Das moderne Web hat bei den Ereignissen in der arabischen Welt eine wichtige Rolle gespielt. Aber waren sie in Ägypten und Tunesien entscheidend für die Revolutionen oder nur ein anfängliches Mobilisierungsinstrument? Wer sind die jungen Politblogger und was wollen sie erreichen?
Diese und weitere Fragen zu den Ereignissen im Nahem Osten versuchte Dr. Asiem El Difraoui im größten Computermuseum der Welt, dem Heinz Nixdorf MuseumsForum in Paderborn, zu beantworten und eine erste Bilanz zu ziehen. El Difraoui, zu dessen Forschungschwerpunkten unter anderem Medien und die Jugendkultur in der arabischen Welt zählen, begann seinen Vortrag mit einem Lächeln auf den Lippen, nachdem er als herausragender Experte vorgestellt worden war. Er betonte, es gäbe keine Experten zu einem so aktuellen und komplexen Thema, da es um „history-making“ gehe – „Geschichte, die momentan gemacht wird.“
Das Internet sei, ihm zufolge, erst vergleichsweise spät in Nahost angekommen, habe allerdings schnell Freiräume für Kommunikation und Soziales geschaffen. Politisch gesehen habe das Internet aber lange Zeit keine Rolle gespielt. Während in Tunesien die Revolution sehr spontan entstand und das Web 2.0 nicht als Katalysator gesehen werden kann, ist in Ägypten die Rolle wesentlich größer.

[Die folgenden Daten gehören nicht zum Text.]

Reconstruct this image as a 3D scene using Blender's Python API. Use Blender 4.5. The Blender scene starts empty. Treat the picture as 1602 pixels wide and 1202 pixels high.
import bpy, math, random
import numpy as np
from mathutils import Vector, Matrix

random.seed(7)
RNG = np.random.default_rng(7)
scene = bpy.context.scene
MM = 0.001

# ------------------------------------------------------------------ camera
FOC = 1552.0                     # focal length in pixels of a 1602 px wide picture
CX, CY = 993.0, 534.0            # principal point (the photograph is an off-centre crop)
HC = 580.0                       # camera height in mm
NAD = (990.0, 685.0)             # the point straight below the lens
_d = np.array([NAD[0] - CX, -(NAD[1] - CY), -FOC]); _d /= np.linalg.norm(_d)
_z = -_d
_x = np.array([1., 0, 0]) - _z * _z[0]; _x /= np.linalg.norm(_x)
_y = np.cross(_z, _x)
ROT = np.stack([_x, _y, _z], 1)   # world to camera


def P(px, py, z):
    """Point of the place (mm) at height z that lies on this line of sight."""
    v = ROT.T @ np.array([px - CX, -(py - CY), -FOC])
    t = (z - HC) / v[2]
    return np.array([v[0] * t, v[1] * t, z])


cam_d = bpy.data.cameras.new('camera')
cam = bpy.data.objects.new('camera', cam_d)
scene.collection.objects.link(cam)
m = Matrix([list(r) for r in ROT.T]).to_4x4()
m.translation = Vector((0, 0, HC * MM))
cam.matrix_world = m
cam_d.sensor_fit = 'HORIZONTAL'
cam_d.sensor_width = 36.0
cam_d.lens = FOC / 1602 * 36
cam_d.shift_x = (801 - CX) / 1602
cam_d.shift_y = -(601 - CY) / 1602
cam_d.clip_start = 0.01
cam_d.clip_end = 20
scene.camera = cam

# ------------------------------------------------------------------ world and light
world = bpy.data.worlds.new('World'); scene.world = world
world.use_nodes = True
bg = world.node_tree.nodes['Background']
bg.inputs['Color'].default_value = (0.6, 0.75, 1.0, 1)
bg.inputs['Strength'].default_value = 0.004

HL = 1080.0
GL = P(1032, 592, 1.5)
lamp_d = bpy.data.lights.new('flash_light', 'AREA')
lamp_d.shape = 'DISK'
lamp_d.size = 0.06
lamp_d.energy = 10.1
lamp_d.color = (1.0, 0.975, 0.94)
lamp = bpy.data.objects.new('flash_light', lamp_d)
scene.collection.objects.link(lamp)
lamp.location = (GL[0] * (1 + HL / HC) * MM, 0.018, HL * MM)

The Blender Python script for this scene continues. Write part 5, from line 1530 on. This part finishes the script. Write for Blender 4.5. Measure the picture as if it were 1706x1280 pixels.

Was für viele von uns überraschend ist: nur etwa 20 Prozent der Ägypter haben einen Computer mit Internetanschluss ( im Vergleich zu Deutschland, wo etwa 75 Prozent der Bevölkerung Zugang haben). Die Revolution wurde gestartet von der gebildeten Jugend Ägyptens und sie fand nicht an Schreibtischen hinter Computern statt. El Difraoui erklärt den Anwesenden, dass etwa 70 Prozent der Ägypter ein Handy haben, viele sogar Smartphones. Wie sie sich die leisten können? Es werden Prioritäten gesetzt, ein Handy gilt als Statussymbol und dient als Anschluss an die Außenwelt. Als dieser durch die Regierung gekappt worden war, begannen die Unruhen. El Difraoui sagt spaßig: „Du kannst vieles machen, aber den Jungen das Handy wegnehmen, das macht Ärger“. Was dann passiert ist, haben wir alle in den deutschen Medien mitbekommen.
Am Beispiel der Facebook-Page „We are all Khaled Said” verdeutlicht Dr. Asiem El Difraoui, wie das moderne Web genutzt wurde. (Die Seite ist nach einem ägyptischen Blogger benannt ist, dessen Bild nach seinem gewaltsamen Tod durch Polizisten mit Hilfe des Internets um die Welt ging.) Auf „We are all Khaled Said” haben sich zu Beginn 60 bis 80 junge Ägypter zu Demonstrationen verabredet. Daraufhin bekam, nach Angaben von El Difraoui, die Page einen enormen Zulauf und diente fortan der Information der Massen. Beispielsweise erklärte sie, wie man sich einen Demonstrations-Rucksack packt oder sich Schutzwesten bastelt.
Generell sei, laut Dr. Asiem El Difraoui, die ägyptische Seite dynamischer als die, die auf englisch für alle lesbar ist. Daher bleibt weiter zu forschen, welche Rolle das moderne Web wirklich bei den Ereignissen im Nahen Osten gespielt hat. Bisher kann allerdings grob gesagt werden: das moderne Web ist nicht der Auslöser, wohl aber dient es der Mobilisierung, Kommunikation und Information.